DE LO URGENTE A LO IMPORTANTE
Por: Javier Del Río Alba – Arzobispo de Arequipa

En el ritmo vertiginoso que nos impone la sociedad de consumo, en la que constantemente nos sentimos presionados a atender lo que se nos presenta como urgente, nos queda cada vez menos tiempo para dedicarnos a lo verdaderamente importante. Dicho en otras palabras, corremos el riesgo de confundir lo urgente con lo importante, por lo general en desmedro de éste y, por tanto, de nosotros mismos. Esta crisis de prioridades se agudiza cuando, dejándonos llevar por esa misma sociedad de consumo, consideramos que el poseer es más importante que el ser y, en consecuencia, reducimos al hombre, es decir a nosotros mismos y a los demás, a lo puramente material y nos olvidamos de nuestro origen y destino trascendente. Como si fuéramos el resultado de una simple evolución de la materia y estuviéramos destinados a desintegrarnos y desaparecer para siempre comidos por los gusanos. De esta manera, corriendo en busca de un bienestar material que nunca llega a satisfacerle del todo, o adormecido por el bienestar material alcanzado, el hombre corre el riesgo de, a fin de cuentas, no saber quién es, de dónde viene ni a dónde va. No está demás, entonces, que dediquemos al menos unos minutos a recordar quiénes somos y cuáles son el origen y el sentido de nuestra vida. Descubrir la verdad sobre sí mismo no puede menos que hacer feliz al hombre, sea varón o mujer, joven o anciano.
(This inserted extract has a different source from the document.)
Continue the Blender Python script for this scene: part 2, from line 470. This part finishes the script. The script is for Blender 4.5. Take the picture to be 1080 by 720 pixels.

El Concilio Vaticano II dice que, en Cristo, Dios revela plenamente el hombre al propio hombre y le descubre la sublimidad de su vocación, el real sentido de su existencia (GS, 22). Esto significa que contemplando a Cristo, conociendo a Cristo, el hombre se va conociendo a sí mismo; porque Jesucristo no ha venido a este mundo sólo para revelarnos a Dios, sino que, en la medida en que nos revela quién es Dios, nos revela también quiénes somos nosotros. “A Dios nadie lo ha visto jamás; el Hijo único, que está en el seno del Padre, él nos lo ha revelado” dice el evangelista san Juan (Jn 1,18); y el mismo Jesús dice: “El que me ha visto a mí ha visto al Padre” (Jn 14,9). Esta es la experiencia de los apóstoles. En Jesús de Nazaret, crucificado y resucitado, han conocido al mismo Dios y, al conocerlo, han descubierto que Dios es amor y han creído en Él, no sólo han creído en su existencia sino también en su amor…y han permanecido en él (1Jn 4,16). El conocimiento de Dios, revelado en Jesucristo, lleva a la comprensión del hombre y lo guía en su camino en este mundo. Como escribió el Papa Benedicto XVI al inicio de su pontificado: “Hemos creído en el amor de Dios: así puede expresar el cristiano la opción fundamental de su vida” (DCE, 1); y, si se me permite, me gustaría añadir que también así podemos explicar los cristianos la razón más profunda de nuestra permanente alegría.

El hombre “es la única criatura en la tierra a la que Dios ha amado por sí misma; sólo él está llamado a participar, por el conocimiento y el amor, en la vida de Dios. Para este fin ha sido creado y ésta es la razón fundamental de su dignidad” (CEC, 356). Ningún ser humano ha comenzado a existir sin la intervención directa de Dios, porque el alma espiritual, que forma parte del ser humano, no es “producida” por los padres sino creada directamente por Dios (CEC, 366). Dios nos ha creado por amor y para el amor. Venimos de Dios y hacia Dios vamos. He ahí nuestro origen y nuestro destino. He ahí también el sentido más profundo de nuestra vida: amar a Dios sobre todas las cosas y amar al prójimo como Cristo nos ha amado. No dejemos que las aparentes urgencias de este mundo nos hagan olvidar esto, que es lo más importante.